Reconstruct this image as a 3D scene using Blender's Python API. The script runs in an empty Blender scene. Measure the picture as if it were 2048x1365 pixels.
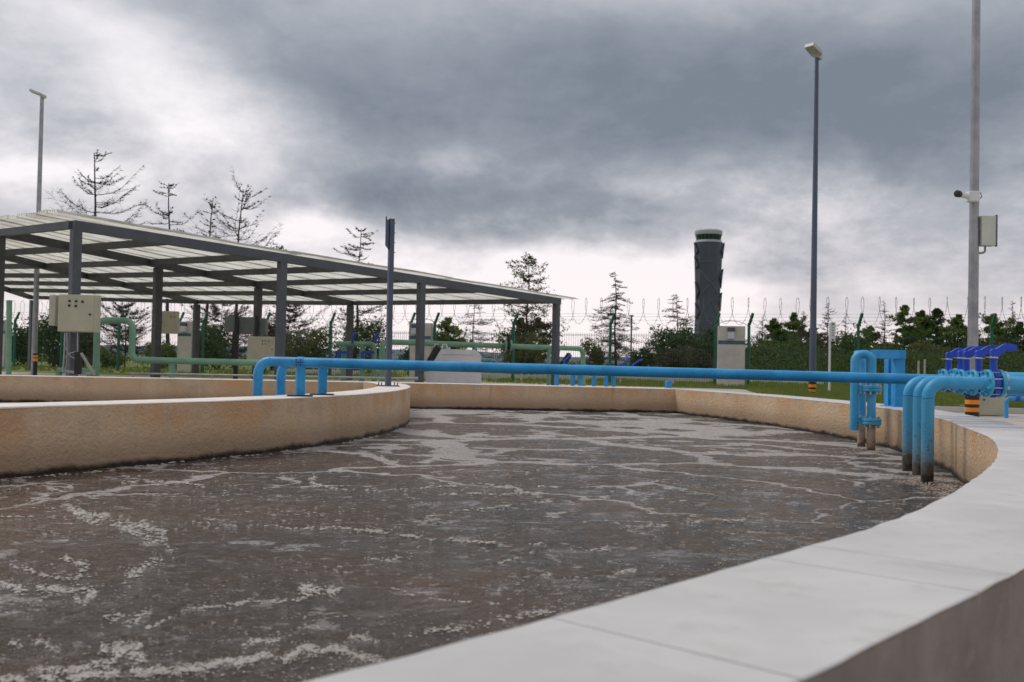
import bpy, bmesh, math, random
from mathutils import Vector, Matrix, noise
from mathutils.geometry import tessellate_polygon
random.seed(11)
S = bpy.context.scene
COL = S.collection
PI = math.pi
V = Vector
# ------------------------------------------------------------------ camera
FP, TH, PT, CZ = 2000.0, .020, math.atan(42.5/2000), .72
AX, U0, FW = V((1, 0, 0)), V((0, -math.sin(PT), math.cos(PT))), V((0, math.cos(PT), math.sin(PT)))
CR = AX*math.cos(TH)+U0*math.sin(TH)
CU = U0*math.cos(TH)-AX*math.sin(TH)
CAM = V((0, 0, CZ))
def ray(px, py): return CR*((px-1024)/FP)+CU*((682.5-py)/FP)+FW
def on(px, py, z=0.0):
    r = ray(px, py); return CAM+r*((z-CZ)/r.z)
def at(px, py, y):
    r = ray(px, py); return CAM+r*(y/r.y)
def hor(px): return 724.5+.02*(px-1024)
cd = bpy.data.cameras.new('camera'); cam = bpy.data.objects.new('camera', cd); COL.objects.link(cam)
cd.sensor_width = 36; cd.lens = FP/2048*36; cd.clip_start = .05; cd.clip_end = 9000
m = Matrix((CR, CU, -FW)).transposed().to_4x4(); m.translation = CAM; cam.matrix_world = m
cd.dof.use_dof = True; cd.dof.focus_distance = 7.6; cd.dof.aperture_fstop = 4.2
S.camera = cam
# ------------------------------------------------------------------ node helpers
class NT:
    def __init__(s, t): s.t = t; t.nodes.clear()
    def n(s, k, **kw):
        o = s.t.nodes.new(k)
        ins = kw.pop('i', {})
        for a, b in kw.items(): setattr(o, a, b)
        for a, b in ins.items(): s.put(o.inputs[a], b)
        return o
    def put(s, sock, v):
        if isinstance(v, bpy.types.NodeSocket): s.t.links.new(v, sock)
        elif isinstance(v, bpy.types.Node): s.t.links.new(v.outputs[0], sock)
        else:
            if hasattr(sock.default_value, '__len__') and not hasattr(v, '__len__'): v = (v,)*len(sock.default_value)
            if hasattr(v, '__len__') and len(v) == 3 and len(sock.default_value) == 4: v = (*v, 1)
            sock.default_value = v
    def m(s, op, a, b=0.0, c=None, clamp=False):
        o = s.t.nodes.new('ShaderNodeMath'); o.operation = op; o.use_clamp = clamp
        s.put(o.inputs[0], a); s.put(o.inputs[1], b)
        if c is not None: s.put(o.inputs[2], c)
        return o.outputs[0]
    def vm(s, op, a, b=(0, 0, 0)):
        o = s.t.nodes.new('ShaderNodeVectorMath'); o.operation = op
        s.put(o.inputs[0], a)
        if op == 'SCALE': s.put(o.inputs['Scale'], b)
        else: s.put(o.inputs[1], b)
        return o.outputs[0]
    def noise(s, vec, scale, detail=4, rough=.55, dist=0.0):
        o = s.n('ShaderNodeTexNoise', i={'Vector': vec, 'Scale': scale, 'Detail': detail, 'Roughness': rough, 'Distortion': dist}); return o.outputs['Fac']
    def ncol(s, vec, scale, detail=3):
        o = s.n('ShaderNodeTexNoise', i={'Vector': vec, 'Scale': scale, 'Detail': detail}); return o.outputs['Color']
    def map(s, v, a, b, c=0.0, d=1.0, smooth=True):
        o = s.n('ShaderNodeMapRange', interpolation_type='SMOOTHSTEP' if smooth else 'LINEAR')
        for k, x in zip(('Value', 'From Min', 'From Max', 'To Min', 'To Max'), (v, a, b, c, d)): s.put(o.inputs[k], x)
        return o.outputs[0]
    def mix(s, f, a, b, mode='MIX'):
        o = s.n('ShaderNodeMix', data_type='RGBA', blend_type=mode)
        s.put(o.inputs[0], f); s.put(o.inputs[6], a); s.put(o.inputs[7], b); return o.outputs[2]
    def ramp(s, f, pts):
        o = s.n('ShaderNodeValToRGB'); s.put(o.inputs[0], f); e = o.color_ramp.elements
        while len(e) < len(pts): e.new(.5)
        for k, (p, c) in zip(e, pts): k.position = p; k.color = (*c, 1)
        return o.outputs[0]
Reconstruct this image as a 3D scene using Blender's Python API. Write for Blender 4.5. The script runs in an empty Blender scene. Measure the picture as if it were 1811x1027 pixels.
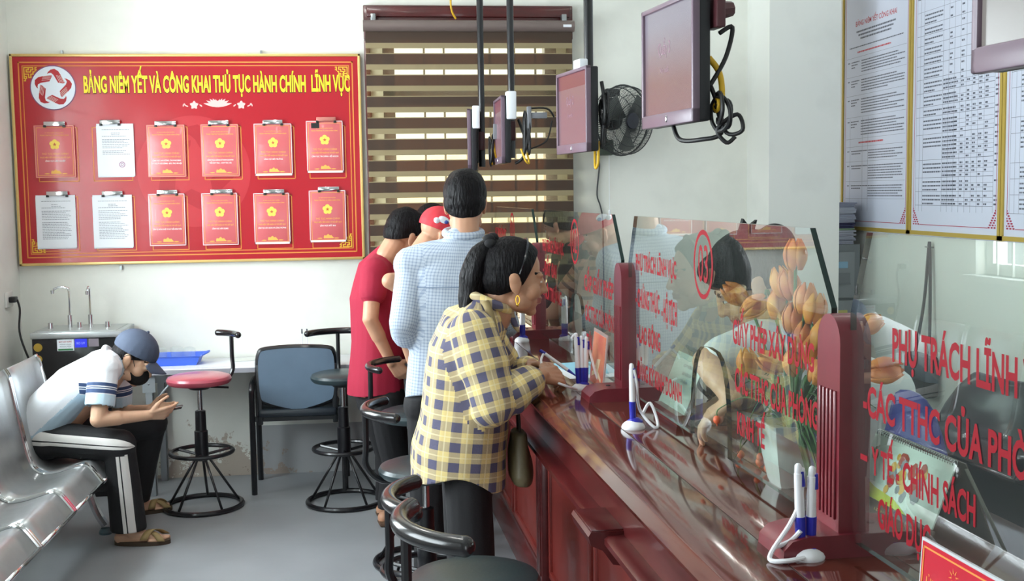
import bpy, bmesh, math, random
import numpy as np
from mathutils import Vector as V, Matrix, noise
PI = math.pi; rad = math.radians; rnd = random.Random(7)
C = bpy.context.scene.collection; SC = bpy.context.scene

# ------------------------------------------------------------------ camera
H = 1.68; F = 2015.2; YAW, PIT, ROL = rad(6.649), rad(4.883), rad(-.8218)
_f = V((math.sin(YAW)*math.cos(PIT), math.cos(YAW)*math.cos(PIT), -math.sin(PIT)))
_r = V((math.cos(YAW), -math.sin(YAW), 0)); _u = _r.cross(_f)
RX = _r*math.cos(ROL)+_u*math.sin(ROL); UX = -_r*math.sin(ROL)+_u*math.cos(ROL)
cam = bpy.data.objects.new('camera', bpy.data.cameras.new('camera')); C.objects.link(cam)
cam.data.sensor_width = 36; cam.data.lens = F/1811*36; cam.data.clip_start = .05
cam.matrix_world = Matrix(((RX.x, UX.x, -_f.x, 0), (RX.y, UX.y, -_f.y, 0), (RX.z, UX.z, -_f.z, H), (0, 0, 0, 1)))
SC.camera = cam
O = V((0, 0, H))
def ray(x, y): return _f+RX*((x-905.5)/F)-UX*((y-513.5)/F)
def atY(x, y, Y): d = ray(x, y); return O+d*(Y/d.y)           # a survey point of the photo on the plane Y = const
def atZ(x, y, z): d = ray(x, y); return O+d*((z-H)/d.z)
def atX(x, y, X): d = ray(x, y); return O+d*(X/d.x)
# the counter runs along its own slightly turned axis: s across it, t along it
RZ = rad(2.025); CD = V((math.cos(RZ), math.sin(RZ), 0)); CL = V((-math.sin(RZ), math.cos(RZ), 0))
def CT(s, t, z=0): return CD*s+CL*t+V((0, 0, z))
def atS(x, y, s): d = ray(x, y); p = O+d*(s/d.dot(CD)); return p.dot(CL), p.z   # -> (t, z)
def st(p): return p.dot(CD), p.dot(CL), p.z

# ------------------------------------------------------------------ world, lights, exposure
SC.view_settings.view_transform = 'Standard'; SC.view_settings.look = 'None'
SC.view_settings.exposure = 0.0; SC.view_settings.gamma = 1.0; SC.view_settings.use_curve_mapping = False
w = bpy.data.worlds.new('sky'); SC.world = w; w.use_nodes = True
w.node_tree.nodes['Background'].inputs[0].default_value = (.86, .93, 1, 1)
w.node_tree.nodes['Background'].inputs[1].default_value = 2.3
try: SC.cycles.use_denoising = True; SC.cycles.max_bounces = 10; SC.cycles.transparent_max_bounces = 24; SC.cycles.caustics_reflective = False; SC.cycles.caustics_refractive = False
except Exception: pass
def area(name, loc, rot, sx, sy, power, col=(1, 1, 1)):
    l = bpy.data.lights.new(name, 'AREA'); l.shape = 'RECTANGLE'; l.size = sx; l.size_y = sy; l.energy = power; l.color = col
    o = bpy.data.objects.new(name, l); o.location = loc; o.rotation_euler = rot; C.objects.link(o); return o
area('window_daylight_far', (-2.42, 5.1, 1.85), (0, rad(-90), 0), 1.45, 1.7, 215, (.9, .96, 1))
area('window_daylight_near', (-2.42, 2.2, 1.85), (0, rad(-90), 0), 1.45, 2.2, 150, (.9, .96, 1))
area('entrance_daylight', (.6, -2.75, 1.3), (rad(90), 0, 0), 1.2, 2.4, 10, (.95, .98, 1))
sun = bpy.data.lights.new('sun', 'SUN'); sun.energy = 11; sun.angle = .01; sun.color = (1, .93, .82)
so = bpy.data.objects.new('sun', sun); so.rotation_euler = (rad(38), 0, rad(-14)); C.objects.link(so)

# ------------------------------------------------------------------ materials
def lin(c):
    if isinstance(c, str):
        c = c.lstrip('#'); c = [int(c[i:i+2], 16)/255 for i in (0, 2, 4)]
    elif max(c) > 1: c = [x/255 for x in c]
    return tuple((x/12.92 if x <= .04045 else ((x+.055)/1.055)**2.4) for x in c)+(1,)
_M = {}
def nd(nt, t, **kw):
    n = nt.nodes.new(t)
    for k, v in kw.items(): setattr(n, k, v)
    return n
def mat(name, col=(200, 200, 200), rough=.5, metal=0, spec=.5, var=0, vscale=8, vcol=None, bump=0, bscale=60, stretch=None, emit=0, coat=0, alpha=1, sss=0):
    if name in _M: return _M[name]
    m = bpy.data.materials.new(name); m.use_nodes = True; nt = m.node_tree; b = nt.nodes['Principled BSDF']
    c = lin(col); b.inputs['Base Color'].default_value = c; b.inputs['Roughness'].default_value = rough; b.inputs['Metallic'].default_value = metal
    b.inputs['Specular IOR Level'].default_value = spec
    if coat: b.inputs['Coat Weight'].default_value = coat; b.inputs['Coat Roughness'].default_value = .06
    if sss: b.inputs['Subsurface Weight'].default_value = sss; b.inputs['Subsurface Radius'].default_value = (.012, .005, .003); b.inputs['Subsurface Scale'].default_value = 1
    if emit: b.inputs['Emission Color'].default_value = c; b.inputs['Emission Strength'].default_value = emit
    if alpha < 1: b.inputs['Alpha'].default_value = alpha
    if var or bump:
        tc = nd(nt, 'ShaderNodeTexCoord'); mp = nd(nt, 'ShaderNodeMapping'); nt.links.new(tc.outputs['Object'], mp.inputs[0])
        if stretch: mp.inputs['Scale'].default_value = stretch
        if var:
            n = nd(nt, 'ShaderNodeTexNoise'); n.inputs['Scale'].default_value = vscale; n.inputs['Detail'].default_value = 6; nt.links.new(mp.outputs[0], n.inputs[0])
            r = nd(nt, 'ShaderNodeValToRGB'); r.color_ramp.elements[0].position = .32; r.color_ramp.elements[1].position = .68
            d = lin(vcol) if vcol else tuple(x*(1-var) for x in c[:3])+(1,)
            r.color_ramp.elements[0].color = d; r.color_ramp.elements[1].color = c
            nt.links.new(n.outputs[0], r.inputs[0]); nt.links.new(r.outputs[0], b.inputs['Base Color'])
        if bump:
            n2 = nd(nt, 'ShaderNodeTexNoise'); n2.inputs['Scale'].default_value = bscale; n2.inputs['Detail'].default_value = 3; nt.links.new(mp.outputs[0], n2.inputs[0])
            bp = nd(nt, 'ShaderNodeBump'); bp.inputs['Strength'].default_value = bump; bp.inputs['Distance'].default_value = .01
            nt.links.new(n2.outputs[0], bp.inputs['Height']); nt.links.new(bp.outputs[0], b.inputs['Normal'])
    _M[name] = m; return m
def math_n(nt, op, a, b=None, c=None):
    n = nd(nt, 'ShaderNodeMath', operation=op)
    for i, x in enumerate((a, b, c)):
        if x is None: continue
        if isinstance(x, (int, float)): n.inputs[i].default_value = x
        else: nt.links.new(x, n.inputs[i])
    return n.outputs[0]
def glass_mat(name, tint=(.93, .97, .95), ior=1.5, rough=0, haze=0, refl=1):
    if name in _M: return _M[name]
    m = bpy.data.materials.new(name); m.use_nodes = True; nt = m.node_tree; nt.nodes.remove(nt.nodes['Principled BSDF'])
    out = nt.nodes['Material Output']; tr = nd(nt, 'ShaderNodeBsdfTransparent'); tr.inputs[0].default_value = tint+(1,)
    gl = nd(nt, 'ShaderNodeBsdfGlossy'); gl.inputs['Roughness'].default_value = rough
    fr = nd(nt, 'ShaderNodeFresnel'); fr.inputs[0].default_value = ior
    geo = nd(nt, 'ShaderNodeNewGeometry')                       # a solid slab: reflect on the faces light enters by
    fac = math_n(nt, 'MULTIPLY', fr.outputs[0], math_n(nt, 'MULTIPLY', math_n(nt, 'SUBTRACT', 1, geo.outputs['Backfacing']), refl))
    last = tr.outputs[0]
    if haze:
        df = nd(nt, 'ShaderNodeBsdfDiffuse'); df.inputs[0].default_value = (.8, .85, .82, 1); mh = nd(nt, 'ShaderNodeMixShader'); mh.inputs[0].default_value = haze
        nt.links.new(last, mh.inputs[1]); nt.links.new(df.outputs[0], mh.inputs[2]); last = mh.outputs[0]
    mx = nd(nt, 'ShaderNodeMixShader'); nt.links.new(fac, mx.inputs[0]); nt.links.new(last, mx.inputs[1]); nt.links.new(gl.outputs[0], mx.inputs[2])
    nt.links.new(mx.outputs[0], out.inputs[0]); _M[name] = m; return m
def fabric_light(name, col, trans, rough=.9):                   # woven cloth that lets part of the daylight through
    m = mat(name, col, rough); nt = m.node_tree; b = nt.nodes['Principled BSDF']; out = nt.nodes['Material Output']
    t = nd(nt, 'ShaderNodeBsdfTransparent'); mx = nd(nt, 'ShaderNodeMixShader'); mx.inputs[0].default_value = trans; t.inputs[0].default_value = lin((255, 200, 150))
    nt.links.new(b.outputs[0], mx.inputs[1]); nt.links.new(t.outputs[0], mx.inputs[2]); nt.links.new(mx.outputs[0], out.inputs[0]); return m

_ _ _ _

Starting at the line containing "were 1811x1027 pixels." and stopping after the line containing "def st(p): return p.dot(CD), p.dot(CL), p.z", give the lines again exactly and leave out every image.

(Result of this exercise):
Reconstruct this image as a 3D scene using Blender's Python API. Write for Blender 4.5. The script runs in an empty Blender scene. Measure the picture as if it were 1811x1027 pixels.
import bpy, bmesh, math, random
import numpy as np
from mathutils import Vector as V, Matrix, noise
PI = math.pi; rad = math.radians; rnd = random.Random(7)
C = bpy.context.scene.collection; SC = bpy.context.scene

# ------------------------------------------------------------------ camera
H = 1.68; F = 2015.2; YAW, PIT, ROL = rad(6.649), rad(4.883), rad(-.8218)
_f = V((math.sin(YAW)*math.cos(PIT), math.cos(YAW)*math.cos(PIT), -math.sin(PIT)))
_r = V((math.cos(YAW), -math.sin(YAW), 0)); _u = _r.cross(_f)
RX = _r*math.cos(ROL)+_u*math.sin(ROL); UX = -_r*math.sin(ROL)+_u*math.cos(ROL)
cam = bpy.data.objects.new('camera', bpy.data.cameras.new('camera')); C.objects.link(cam)
cam.data.sensor_width = 36; cam.data.lens = F/1811*36; cam.data.clip_start = .05
cam.matrix_world = Matrix(((RX.x, UX.x, -_f.x, 0), (RX.y, UX.y, -_f.y, 0), (RX.z, UX.z, -_f.z, H), (0, 0, 0, 1)))
SC.camera = cam
O = V((0, 0, H))
def ray(x, y): return _f+RX*((x-905.5)/F)-UX*((y-513.5)/F)
def atY(x, y, Y): d = ray(x, y); return O+d*(Y/d.y)           # a survey point of the photo on the plane Y = const
def atZ(x, y, z): d = ray(x, y); return O+d*((z-H)/d.z)
def atX(x, y, X): d = ray(x, y); return O+d*(X/d.x)
# the counter runs along its own slightly turned axis: s across it, t along it
RZ = rad(2.025); CD = V((math.cos(RZ), math.sin(RZ), 0)); CL = V((-math.sin(RZ), math.cos(RZ), 0))
def CT(s, t, z=0): return CD*s+CL*t+V((0, 0, z))
def atS(x, y, s): d = ray(x, y); p = O+d*(s/d.dot(CD)); return p.dot(CL), p.z   # -> (t, z)
def st(p): return p.dot(CD), p.dot(CL), p.z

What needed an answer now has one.